### Task goal
Quote the whole listing exactly. Leave the pictures out of your copy.

#### Material

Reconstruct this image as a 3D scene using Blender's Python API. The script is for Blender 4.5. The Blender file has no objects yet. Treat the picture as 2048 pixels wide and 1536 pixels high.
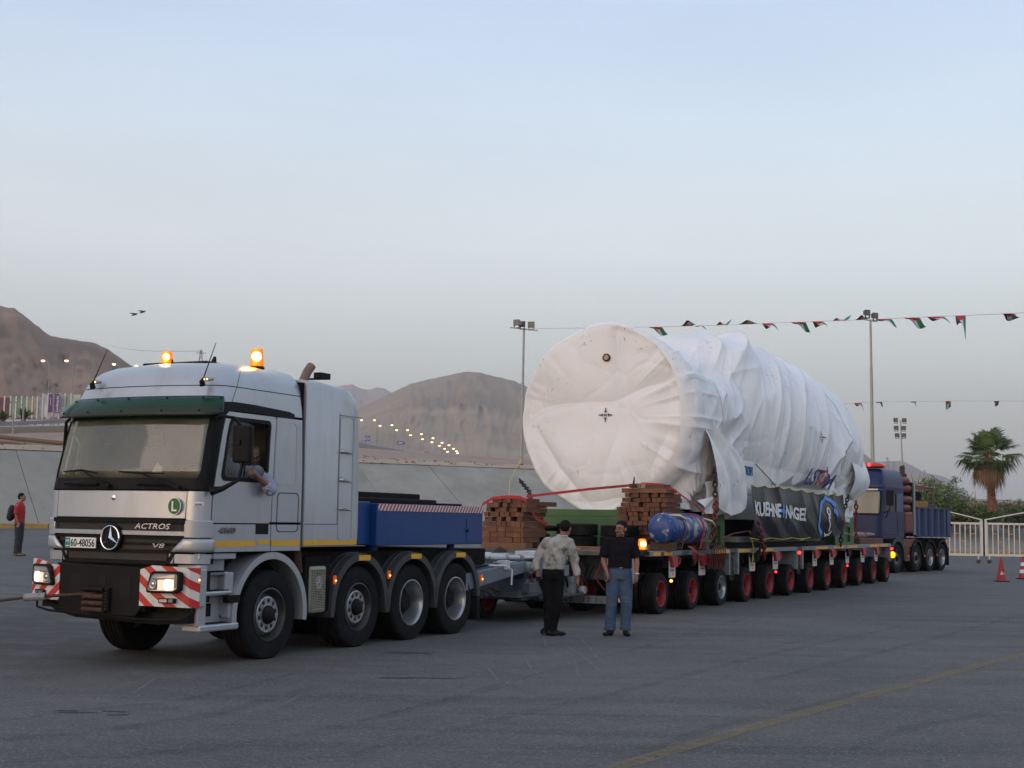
import bpy, bmesh, math, random
import numpy as np
from mathutils import Vector, Matrix, noise
random.seed(7); rng=np.random.default_rng(7)
sc=bpy.context.scene; COL=sc.collection
R=math.radians; pi=math.pi
# ------------------------------------------------------------------ camera
FP=2780.0; CX=1024.0; CY=768.0; CH=1.70
ROLL=R(0.95); PITCH=math.atan(272.5*math.cos(ROLL)/FP)
f0=Vector((0,math.cos(PITCH),math.sin(PITCH))); u0=Vector((0,-math.sin(PITCH),math.cos(PITCH))); r0=Vector((1,0,0))
cr=r0*math.cos(ROLL)+u0*math.sin(ROLL); cu=-r0*math.sin(ROLL)+u0*math.cos(ROLL)
CAMP=Vector((0,0,CH))
cam=bpy.data.objects.new('camera',bpy.data.cameras.new('camera')); COL.objects.link(cam); sc.camera=cam
cam.data.sensor_fit='HORIZONTAL'; cam.data.sensor_width=36; cam.data.lens=36*FP/2048; cam.data.clip_start=.1; cam.data.clip_end=30000
mw=Matrix((cr,cu,-f0)).transposed().to_4x4(); mw.translation=CAMP; cam.matrix_world=mw
def ray(x,y):
    d=f0*FP+cr*(x-CX)-cu*(y-CY); return d/d.y
def at(x,y,Y): return CAMP+ray(x,y)*Y
def ground(x,y,z=0):
    d=ray(x,y); return CAMP+d*((z-CH)/d.z)
# ------------------------------------------------------------------ world, sun
w=bpy.data.worlds.new('World'); sc.world=w; w.use_nodes=True
SUN_EL=R(3.2); SUN_AZ=R(220)      # clockwise from +Y : behind the camera, to its left
nt=w.node_tree; nt.nodes.clear(); NL=nt.links.new
sky=nt.nodes.new('ShaderNodeTexSky'); sky.sky_type='NISHITA'; sky.sun_disc=False
sky.sun_elevation=SUN_EL; sky.sun_rotation=SUN_AZ; sky.air_density=1.0; sky.dust_density=3.0; sky.ozone_density=1.6; sky.altitude=50
bg=nt.nodes.new('ShaderNodeBackground'); bg.inputs[1].default_value=0.07; NL(sky.outputs[0],bg.inputs[0])
# milky dusk haze, the same all round the horizon
gm=nt.nodes.new('ShaderNodeTexCoord'); sx=nt.nodes.new('ShaderNodeSeparateXYZ'); NL(gm.outputs['Generated'],sx.inputs[0])
rp=nt.nodes.new('ShaderNodeValToRGB'); NL(sx.outputs[2],rp.inputs[0]); el=rp.color_ramp.elements
el[0].position=0.; el[0].color=(.265,.268,.295,1); el[1].position=1.; el[1].color=(.37,.44,.60,1)
for p_,c_ in ((.05,(.305,.304,.31)),(.11,(.435,.442,.455)),(.19,(.555,.565,.585)),(.27,(.49,.54,.61)),(.35,(.40,.47,.60)),(.6,(.39,.445,.57))):
    x_=el.new(p_); x_.color=(*c_,1)
cm=nt.nodes.new('ShaderNodeMapping'); cm.inputs['Scale'].default_value=(1.3,1.3,7); cn=nt.nodes.new('ShaderNodeTexNoise'); cn.inputs['Scale'].default_value=2.6; cn.inputs['Detail'].default_value=7; cn.inputs['Roughness'].default_value=.55
NL(gm.outputs['Generated'],cm.inputs[0]); NL(cm.outputs[0],cn.inputs['Vector']); cr2=nt.nodes.new('ShaderNodeMapRange'); cr2.inputs[1].default_value=.35; cr2.inputs[2].default_value=.75; cr2.inputs[3].default_value=.585; cr2.inputs[4].default_value=.63; NL(cn.outputs['Fac'],cr2.inputs[0])
bh=nt.nodes.new('ShaderNodeBackground'); NL(cr2.outputs[0],bh.inputs[1]); NL(rp.outputs[0],bh.inputs[0])
ad_=nt.nodes.new('ShaderNodeAddShader'); NL(bg.outputs[0],ad_.inputs[0]); NL(bh.outputs[0],ad_.inputs[1])
wo=nt.nodes.new('ShaderNodeOutputWorld'); NL(ad_.outputs[0],wo.inputs[0])
sl=bpy.data.lights.new('sun','SUN'); sl.energy=0.62; sl.angle=R(60); sl.color=(1,.78,.62)
so=bpy.data.objects.new('sun',sl); COL.objects.link(so)
sd=Vector((math.sin(SUN_AZ)*math.cos(R(9)),math.cos(SUN_AZ)*math.cos(R(9)),math.sin(R(9))))
so.rotation_euler=sd.to_track_quat('Z','Y').to_euler()
sc.view_settings.view_transform='Standard'; sc.view_settings.look='None'; sc.view_settings.gamma=1; sc.view_settings.use_curve_mapping=False
sc.view_settings.exposure=1.17
sc.render.engine='CYCLES'; sc.cycles.max_bounces=6; sc.cycles.transparent_max_bounces=10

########

### Solution to the exercise
Reconstruct this image as a 3D scene using Blender's Python API. The script is for Blender 4.5. The Blender file has no objects yet. Treat the picture as 2048 pixels wide and 1536 pixels high.
import bpy, bmesh, math, random
import numpy as np
from mathutils import Vector, Matrix, noise
random.seed(7); rng=np.random.default_rng(7)
sc=bpy.context.scene; COL=sc.collection
R=math.radians; pi=math.pi
# ------------------------------------------------------------------ camera
FP=2780.0; CX=1024.0; CY=768.0; CH=1.70
ROLL=R(0.95); PITCH=math.atan(272.5*math.cos(ROLL)/FP)
f0=Vector((0,math.cos(PITCH),math.sin(PITCH))); u0=Vector((0,-math.sin(PITCH),math.cos(PITCH))); r0=Vector((1,0,0))
cr=r0*math.cos(ROLL)+u0*math.sin(ROLL); cu=-r0*math.sin(ROLL)+u0*math.cos(ROLL)
CAMP=Vector((0,0,CH))
cam=bpy.data.objects.new('camera',bpy.data.cameras.new('camera')); COL.objects.link(cam); sc.camera=cam
cam.data.sensor_fit='HORIZONTAL'; cam.data.sensor_width=36; cam.data.lens=36*FP/2048; cam.data.clip_start=.1; cam.data.clip_end=30000
mw=Matrix((cr,cu,-f0)).transposed().to_4x4(); mw.translation=CAMP; cam.matrix_world=mw
def ray(x,y):
    d=f0*FP+cr*(x-CX)-cu*(y-CY); return d/d.y
def at(x,y,Y): return CAMP+ray(x,y)*Y
def ground(x,y,z=0):
    d=ray(x,y); return CAMP+d*((z-CH)/d.z)
# ------------------------------------------------------------------ world, sun
w=bpy.data.worlds.new('World'); sc.world=w; w.use_nodes=True
SUN_EL=R(3.2); SUN_AZ=R(220)      # clockwise from +Y : behind the camera, to its left
nt=w.node_tree; nt.nodes.clear(); NL=nt.links.new
sky=nt.nodes.new('ShaderNodeTexSky'); sky.sky_type='NISHITA'; sky.sun_disc=False
sky.sun_elevation=SUN_EL; sky.sun_rotation=SUN_AZ; sky.air_density=1.0; sky.dust_density=3.0; sky.ozone_density=1.6; sky.altitude=50
bg=nt.nodes.new('ShaderNodeBackground'); bg.inputs[1].default_value=0.07; NL(sky.outputs[0],bg.inputs[0])
# milky dusk haze, the same all round the horizon
gm=nt.nodes.new('ShaderNodeTexCoord'); sx=nt.nodes.new('ShaderNodeSeparateXYZ'); NL(gm.outputs['Generated'],sx.inputs[0])
rp=nt.nodes.new('ShaderNodeValToRGB'); NL(sx.outputs[2],rp.inputs[0]); el=rp.color_ramp.elements
el[0].position=0.; el[0].color=(.265,.268,.295,1); el[1].position=1.; el[1].color=(.37,.44,.60,1)
for p_,c_ in ((.05,(.305,.304,.31)),(.11,(.435,.442,.455)),(.19,(.555,.565,.585)),(.27,(.49,.54,.61)),(.35,(.40,.47,.60)),(.6,(.39,.445,.57))):
    x_=el.new(p_); x_.color=(*c_,1)
cm=nt.nodes.new('ShaderNodeMapping'); cm.inputs['Scale'].default_value=(1.3,1.3,7); cn=nt.nodes.new('ShaderNodeTexNoise'); cn.inputs['Scale'].default_value=2.6; cn.inputs['Detail'].default_value=7; cn.inputs['Roughness'].default_value=.55
NL(gm.outputs['Generated'],cm.inputs[0]); NL(cm.outputs[0],cn.inputs['Vector']); cr2=nt.nodes.new('ShaderNodeMapRange'); cr2.inputs[1].default_value=.35; cr2.inputs[2].default_value=.75; cr2.inputs[3].default_value=.585; cr2.inputs[4].default_value=.63; NL(cn.outputs['Fac'],cr2.inputs[0])
bh=nt.nodes.new('ShaderNodeBackground'); NL(cr2.outputs[0],bh.inputs[1]); NL(rp.outputs[0],bh.inputs[0])
ad_=nt.nodes.new('ShaderNodeAddShader'); NL(bg.outputs[0],ad_.inputs[0]); NL(bh.outputs[0],ad_.inputs[1])
wo=nt.nodes.new('ShaderNodeOutputWorld'); NL(ad_.outputs[0],wo.inputs[0])
sl=bpy.data.lights.new('sun','SUN'); sl.energy=0.62; sl.angle=R(60); sl.color=(1,.78,.62)
so=bpy.data.objects.new('sun',sl); COL.objects.link(so)
sd=Vector((math.sin(SUN_AZ)*math.cos(R(9)),math.cos(SUN_AZ)*math.cos(R(9)),math.sin(R(9))))
so.rotation_euler=sd.to_track_quat('Z','Y').to_euler()
sc.view_settings.view_transform='Standard'; sc.view_settings.look='None'; sc.view_settings.gamma=1; sc.view_settings.use_curve_mapping=False
sc.view_settings.exposure=1.17
sc.render.engine='CYCLES'; sc.cycles.max_bounces=6; sc.cycles.transparent_max_bounces=10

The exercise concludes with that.